Leave out the pictures, and write out exactly the lines from the beginning of the material to the line holding "above the floor", that line included, and nothing else.

+ + +

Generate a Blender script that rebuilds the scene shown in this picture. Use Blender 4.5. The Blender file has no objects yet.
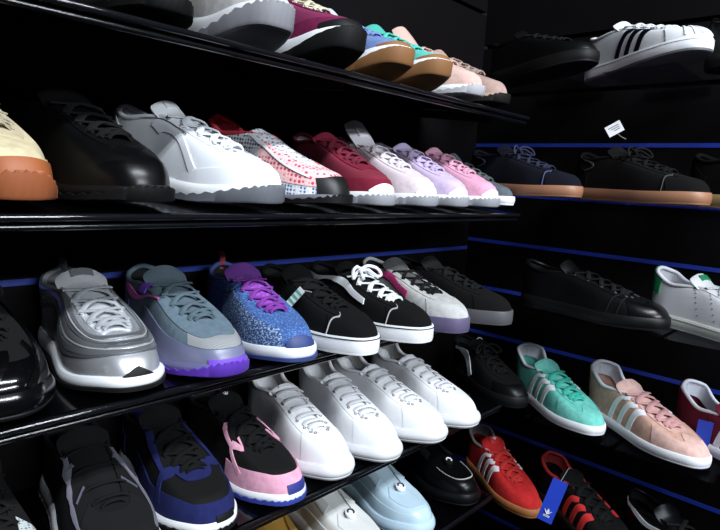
import bpy, math, random
from mathutils import Vector, Matrix
random.seed(7)
C = bpy.context.scene.collection
EYE = 1.35                                   # camera height above the floor

# ------------------------------------------------------------------ camera
cam_d = bpy.data.cameras.new('camera')
cam_d.sensor_width = 36.0
cam_d.lens = 575.9/720*36
cam_d.clip_start = 0.02
cam = bpy.data.objects.new('camera', cam_d); C.objects.link(cam)
cam.matrix_world = Matrix((( 0.68587977, 0.06544174,-0.72476639, 0),
                           (-0.72542659, 0.14040515,-0.67382688, 0),
                           ( 0.05766453, 0.98792903, 0.14377423, EYE),
                           (0,0,0,1)))
bpy.context.scene.camera = cam
# ------------------------------------------------------------------ world, lights, exposure
W = bpy.data.worlds.new('world'); bpy.context.scene.world = W; W.use_nodes = True
W.node_tree.nodes['Background'].inputs[0].default_value = (.55,.65,1,1)
W.node_tree.nodes['Background'].inputs[1].default_value = .012
def area(name, loc, target, sx, sy, power, col=(.87,.93,1)):
    l = bpy.data.lights.new(name, 'AREA'); l.shape = 'RECTANGLE'; l.size = sx; l.size_y = sy
    l.energy = power; l.color = col
    o = bpy.data.objects.new(name, l); C.objects.link(o); o.location = loc
    z = (Vector(loc)-Vector(target)).normalized(); x = Vector((1,0,0)); y = z.cross(x).normalized(); x = y.cross(z)
    o.matrix_world = Matrix(((x.x,y.x,z.x,loc[0]),(x.y,y.y,z.y,loc[1]),(x.z,y.z,z.z,loc[2]),(0,0,0,1)))
    return o
area('aisle_tube_light', (.25,-1.15,3.05), (.55,.6,1.1), 2.0, .06, 30)
area('aisle_tube_light', (.25,-1.30,3.05), (.55,.6,1.1), 2.0, .06, 30)
area('far_tube_light', (.45,-2.1,2.22), (.6,.6,1.2), 1.6, .12, 38)
vs = bpy.context.scene.view_settings
vs.view_transform = 'Standard'; vs.look = 'None'; vs.gamma = 1; vs.use_curve_mapping = False
vs.exposure = 0.85

# ------------------------------------------------------------------ materials
MC = {}
def mat(kind, col, rough=None, col2=None, scale=None, metal=None):
    key = (kind, tuple(col), rough, tuple(col2) if col2 else None, scale, metal)
    if key in MC: return MC[key]
    m = bpy.data.materials.new(kind); MC[key] = m; m.use_nodes = True
    N = m.node_tree.nodes; L = m.node_tree.links; P = N['Principled BSDF']
    if max(col)<.06: col=tuple(v*.16 for v in col)
    c = (*col, 1)
    P.inputs['Base Color'].default_value = c
    dr = {'leather':.38,'suede':.95,'knit':.9,'rubber':.6,'patent':.12,'plastic':.3,'gloss':.1,'cloth':.85,'paper':.8,'wall':.55,'silver':.3,'dots':.8,'fleck':.85,'weave':.8}
    P.inputs['Roughness'].default_value = rough if rough is not None else dr.get(kind,.5)
    if metal: P.inputs['Metallic'].default_value = metal
    if kind in ('knit','cloth','leather','rubber','weave') and max(col)<.02: P.inputs['Specular IOR Level'].default_value = .28
    tc = N.new('ShaderNodeTexCoord')
    def bump(src, s, d=.001):
        b = N.new('ShaderNodeBump'); b.inputs['Strength'].default_value = s; b.inputs['Distance'].default_value = d
        L.new(src, b.inputs['Height']); L.new(b.outputs[0], P.inputs['Normal'])
    def noise(sc, det=3):
        n = N.new('ShaderNodeTexNoise'); n.inputs['Scale'].default_value = sc; n.inputs['Detail'].default_value = det
        L.new(tc.outputs['Object'], n.inputs['Vector']); return n
    def ramp(src, a, b, p0, p1, const=False):
        r = N.new('ShaderNodeValToRGB'); e = r.color_ramp.elements
        e[0].position = p0; e[0].color = (*a,1); e[1].position = p1; e[1].color = (*b,1)
        if const: r.color_ramp.interpolation = 'CONSTANT'
        L.new(src, r.inputs[0]); L.new(r.outputs[0], P.inputs['Base Color'])
    def dk(f): return tuple(x*f for x in col)
    if kind in ('leather','patent','silver'):
        n = noise(scale or 60, 4); bump(n.outputs['Fac'], .25, .001)
    elif kind == 'suede':
        n = noise(scale or 90, 5); ramp(n.outputs['Fac'], dk(.86), tuple(min(1,x*1.06) for x in col), .35, .65)
        bump(n.outputs['Fac'], .5, .001)
        P.inputs['Specular IOR Level'].default_value = .2
    elif kind in ('knit','cloth'):
        w = N.new('ShaderNodeTexWave'); w.inputs['Scale'].default_value = scale or (130 if kind=='knit' else 260); w.inputs['Distortion'].default_value = 3
        L.new(tc.outputs['Object'], w.inputs['Vector']); bump(w.outputs['Fac'], .4 if kind=='knit' else .2, .0006)
        ramp(w.outputs['Fac'], dk(.82), col, .2, .8)
    elif kind == 'dots':                                  # open knit with round holes
        v = N.new('ShaderNodeTexVoronoi'); v.inputs['Scale'].default_value = scale or 150; v.inputs['Randomness'].default_value = .25
        L.new(tc.outputs['Object'], v.inputs['Vector']); ramp(v.outputs['Distance'], col2, col, .30, .42)
        bump(v.outputs['Distance'], .6, .0012)
    elif kind == 'fleck':                                 # knit with pale stitches
        mp = N.new('ShaderNodeMapping'); mp.inputs['Scale'].default_value = (1,1.0,2.0)
        L.new(tc.outputs['Object'], mp.inputs[0])
        v = N.new('ShaderNodeTexNoise'); v.inputs['Scale'].default_value = scale or 210; v.inputs['Detail'].default_value = 1
        L.new(mp.outputs[0], v.inputs['Vector']); ramp(v.outputs['Fac'], col, col2, .50, .62)
        bump(v.outputs['Fac'], .5, .001)
    elif kind == 'weave':
        ch = N.new('ShaderNodeTexBrick'); ch.inputs['Scale'].default_value = scale or 120
        ch.inputs['Mortar Size'].default_value = .03
        L.new(tc.outputs['Object'], ch.inputs['Vector']); bump(ch.outputs['Fac'], .4, -.0008)
    elif kind == 'ribbed':                                # fine upright ribs on a sidewall
        w = N.new('ShaderNodeTexWave'); w.inputs['Scale'].default_value = scale or 170
        L.new(tc.outputs['Object'], w.inputs['Vector']); bump(w.outputs['Fac'], .35, .0006)
    elif kind in ('rubber','plastic'):
        n = noise(scale or 35, 3); bump(n.outputs['Fac'], .12, .001)
        r = N.new('ShaderNodeMapRange'); L.new(n.outputs['Fac'], r.inputs[0])
        b = P.inputs['Roughness'].default_value
        r.inputs[3].default_value = b*.8; r.inputs[4].default_value = min(1,b*1.2); L.new(r.outputs[0], P.inputs['Roughness'])
    elif kind == 'lip': P.inputs['IOR'].default_value = 1.6
    elif kind == 'wall':
        P.inputs['Specular IOR Level'].default_value = .08; n = noise(6, 6); ramp(n.outputs['Fac'], dk(.8), dk(1.2), .3, .7); bump(noise(220,3).outputs['Fac'], .1, .0005)
    return m
def clear_mat(name, tint, fac):
    m = bpy.data.materials.new(name); m.use_nodes = True; N = m.node_tree.nodes; L = m.node_tree.links
    N.remove(N['Principled BSDF']); out = N['Material Output']
    t = N.new('ShaderNodeBsdfTransparent'); t.inputs[0].default_value = (*tint,1)
    g = N.new('ShaderNodeBsdfGlossy'); g.inputs['Roughness'].default_value = .08; g.inputs[0].default_value = (.9,.95,1,1)
    fr = N.new('ShaderNodeLayerWeight'); fr.inputs[0].default_value = fac
    mx = N.new('ShaderNodeMixShader'); ml_ = N.new('ShaderNodeMath'); ml_.operation='MULTIPLY'; ml_.inputs[1].default_value = .35; L.new(fr.outputs['Fresnel'], ml_.inputs[0]); L.new(ml_.outputs[0], mx.inputs[0]); L.new(t.outputs[0], mx.inputs[1]); L.new(g.outputs[0], mx.inputs[2])
    L.new(mx.outputs[0], out.inputs[0]); return m

WHITE=(.80,.82,.84); OFF=(.66,.66,.62); BLACK=(.012,.012,.014); GUM=(.30,.13,.05)

# ------------------------------------------------------------------ mesh helpers
def link(name, me, m=None, parent=None, smooth=True):
    o = bpy.data.objects.new(name, me); C.objects.link(o)
    if m: me.materials.append(m)
    if smooth:
        for p in me.polygons: p.use_smooth = True
        me.set_sharp_from_angle(angle=math.radians(50))
    if parent: o.parent = parent
    return o
class MB:
    def __init__(s): s.v=[]; s.f=[]
    def grid(s, P, close_u=False, close_v=False):
        nu=len(P); nv=len(P[0]); b=len(s.v)
        for r in P: s.v += [tuple(p) for p in r]
        for i in range(nu if close_u else nu-1):
            for j in range(nv if close_v else nv-1):
                a=b+i*nv+j; c=b+((i+1)%nu)*nv
                s.f.append((a, c+j, c+(j+1)%nv, b+i*nv+(j+1)%nv))
    def box(s, x0,x1,y0,y1,z0,z1):
        b=len(s.v)
        s.v += [(x,y,z) for x in (x0,x1) for y in (y0,y1) for z in (z0,z1)]
        s.f += [tuple(b+i for i in q) for q in ((0,1,3,2),(4,6,7,5),(0,4,5,1),(2,3,7,6),(0,2,6,4),(1,5,7,3))]
    def slab(s, P, thick):
        """grid P given thickness against its own normals, all borders stitched"""
        nu=len(P); nv=len(P[0])
        P=[[Vector(p) for p in r] for r in P]
        B=[]
        for i in range(nu):
            r=[]
            for j in range(nv):
                du=P[min(i+1,nu-1)][j]-P[max(i-1,0)][j]; dv=P[i][min(j+1,nv-1)]-P[i][max(j-1,0)]
                n=du.cross(dv)
                if n.length<1e-12: n=Vector((0,0,1))
                n.normalize(); r.append(P[i][j]-n*thick)
            B.append(r)
        b=len(s.v)
        for r in P: s.v += [tuple(p) for p in r]
        b2=len(s.v)
        for r in B: s.v += [tuple(p) for p in r]
        for i in range(nu-1):
            for j in range(nv-1):
                a=i*nv+j; q=(a,a+nv,a+nv+1,a+1)
                s.f.append(tuple(b+k for k in q)); s.f.append(tuple(b2+k for k in reversed(q)))
        ring=[i*nv for i in range(nu)]+[(nu-1)*nv+j for j in range(1,nv)]+[i*nv+nv-1 for i in range(nu-2,-1,-1)]+[j for j in range(nv-2,0,-1)]
        n=len(ring)
        for k in range(n):
            a,c=ring[k],ring[(k+1)%n]; s.f.append((b+c,b+a,b2+a,b2+c))
    def tube(s, pts, r, n=7, closed=False, flat=1.0):
        pts=[Vector(p) for p in pts]; m=len(pts); R=[]; prev=None
        for i,p in enumerate(pts):
            if closed: t=pts[(i+1)%m]-pts[i-1]
            else: t=pts[min(i+1,m-1)]-pts[max(i-1,0)]
            t.normalize()
            up = prev if prev else (Vector((0,0,1)) if abs(t.z)<.95 else Vector((1,0,0)))
            u=(up-t*up.dot(t)).normalized(); prev=u; w=t.cross(u)
            rr=r[i] if isinstance(r,(list,tuple)) else r
            R.append([p+u*math.cos(a)*rr*flat+w*math.sin(a)*rr for a in [2*math.pi*k/n for k in range(n)]])
        b=len(s.v); s.grid(R, close_u=closed, close_v=True)
        if not closed:
            s.f.append(tuple(b+k for k in range(n))); e=b+(m-1)*n; s.f.append(tuple(e+k for k in reversed(range(n))))
    def build(s, name, m, parent=None, smooth=True):
        me=bpy.data.meshes.new(name); me.from_pydata(s.v,[],s.f); me.update()
        return link(name, me, m, parent, smooth)
def setp(o, label=None, cat=None, group=None, kind=None):
    for k,v in (('label',label),('category',cat),('group',group),('kind',kind)):
        if v: o[k]=v
    return o
def sm(x,a=0.,b=1.):
    x=max(0,min(1,(x-a)/(b-a))); return x*x*(3-2*x)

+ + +

→ **SOLVED PROBLEM**
Generate a Blender script that rebuilds the scene shown in this picture. Use Blender 4.5. The Blender file has no objects yet.
import bpy, math, random
from mathutils import Vector, Matrix
random.seed(7)
C = bpy.context.scene.collection
EYE = 1.35                                   # camera height above the floor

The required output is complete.